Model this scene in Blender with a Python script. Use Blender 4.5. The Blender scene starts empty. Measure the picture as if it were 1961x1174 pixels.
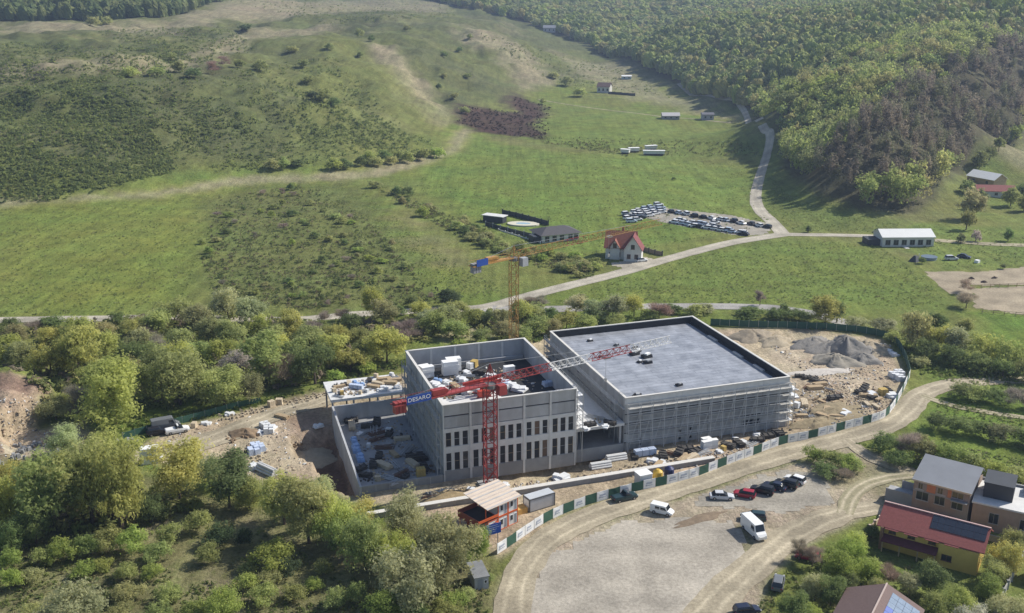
import bpy, math, random
import numpy as np
rng = random.Random(7)
nr = np.random.RandomState(11)
sc = bpy.context.scene
col = sc.collection
R = math.radians

# ------------------------------------------------------------------ camera, sky, sun, exposure
CAM_H, PITCH, FPX, PW, PH = 92.0, R(17.4), 1975.0, 1961.0, 1174.0
cam = bpy.data.cameras.new('camera'); cam_o = bpy.data.objects.new('camera', cam); col.objects.link(cam_o)
cam.sensor_width = 36.0; cam.lens = 36.0 * FPX / PW
cam.clip_start = 1.0; cam.clip_end = 9000.0
cam_o.location = (0, 0, CAM_H); cam_o.rotation_euler = (math.pi / 2 - PITCH, 0, 0)
sc.camera = cam_o

SUN_AZ, SUN_EL = R(24), R(41)          # azimuth measured from +X towards +Y
sv = (math.cos(SUN_AZ) * math.cos(SUN_EL), math.sin(SUN_AZ) * math.cos(SUN_EL), math.sin(SUN_EL))
world = bpy.data.worlds.new('World'); sc.world = world; world.use_nodes = True
wn = world.node_tree.nodes; wl = world.node_tree.links
sky = wn.new('ShaderNodeTexSky'); sky.sky_type = 'NISHITA'; sky.sun_disc = False
sky.sun_elevation = SUN_EL; sky.sun_rotation = math.atan2(sv[0], sv[1]); sky.altitude = 400
sky.air_density = 1.0; sky.dust_density = 1.2; sky.ozone_density = 1.0
wn['Background'].inputs['Strength'].default_value = 0.105
wl.new(sky.outputs[0], wn['Background'].inputs['Color'])
sun = bpy.data.lights.new('sun', 'SUN'); sun.energy = 4.8; sun.angle = R(0.53); sun.color = (1.0, 0.95, 0.86)
sun_o = bpy.data.objects.new('sun', sun); col.objects.link(sun_o)
from mathutils import Vector
sun_o.rotation_euler = Vector(sv).to_track_quat('Z', 'Y').to_euler()
sc.view_settings.view_transform = 'Standard'; sc.view_settings.look = 'None'
sc.view_settings.exposure = 0.26; sc.view_settings.gamma = 1.0; sc.view_settings.use_curve_mapping = False
sc.render.engine = 'CYCLES'
sc.cycles.use_denoising = True
sc.cycles.max_bounces = 6; sc.cycles.diffuse_bounces = 4; sc.cycles.glossy_bounces = 2
sc.cycles.transmission_bounces = 5; sc.cycles.transparent_max_bounces = 14; sc.cycles.volume_bounces = 0
sc.cycles.volume_step_rate = 4

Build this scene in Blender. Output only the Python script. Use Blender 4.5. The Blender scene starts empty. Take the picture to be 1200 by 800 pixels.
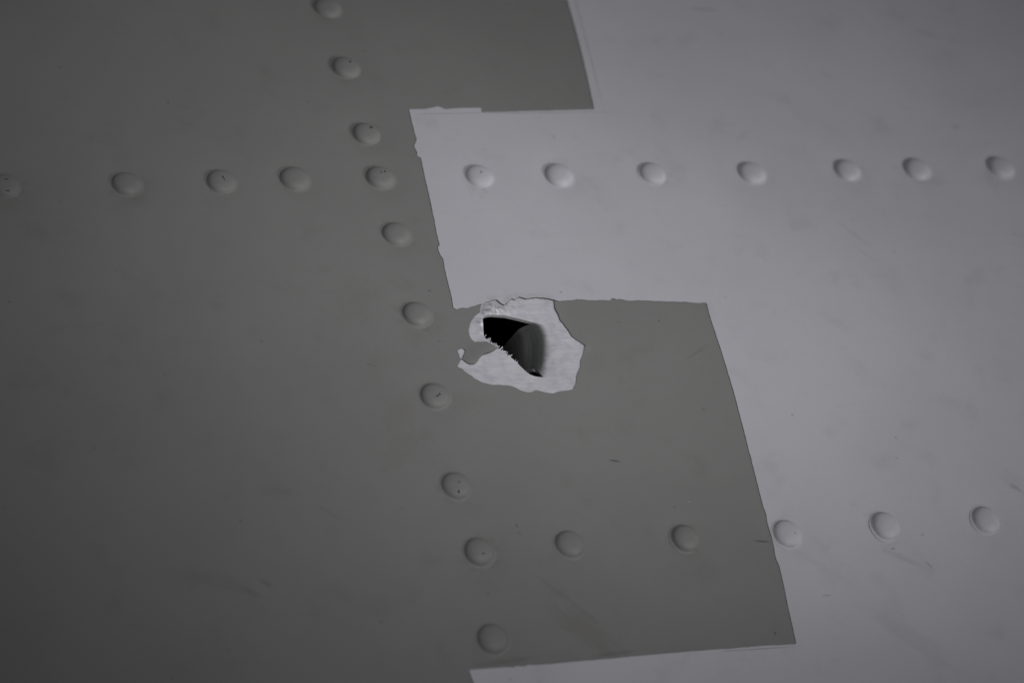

- [Problem] Restate word for word only the lines from where the entries begin through the one with "sc.camera = cam_o"; omit the pictures.

- [Output]
Model this scene in Blender with a Python script. Use Blender 4.5. The Blender scene starts empty. Measure the picture as if it were 1961x1174 pixels.
import bpy, math, random
import numpy as np
rng = random.Random(7)
nr = np.random.RandomState(11)
sc = bpy.context.scene
col = sc.collection
R = math.radians

# ------------------------------------------------------------------ camera, sky, sun, exposure
CAM_H, PITCH, FPX, PW, PH = 92.0, R(17.4), 1975.0, 1961.0, 1174.0
cam = bpy.data.cameras.new('camera'); cam_o = bpy.data.objects.new('camera', cam); col.objects.link(cam_o)
cam.sensor_width = 36.0; cam.lens = 36.0 * FPX / PW
cam.clip_start = 1.0; cam.clip_end = 9000.0
cam_o.location = (0, 0, CAM_H); cam_o.rotation_euler = (math.pi / 2 - PITCH, 0, 0)
sc.camera = cam_o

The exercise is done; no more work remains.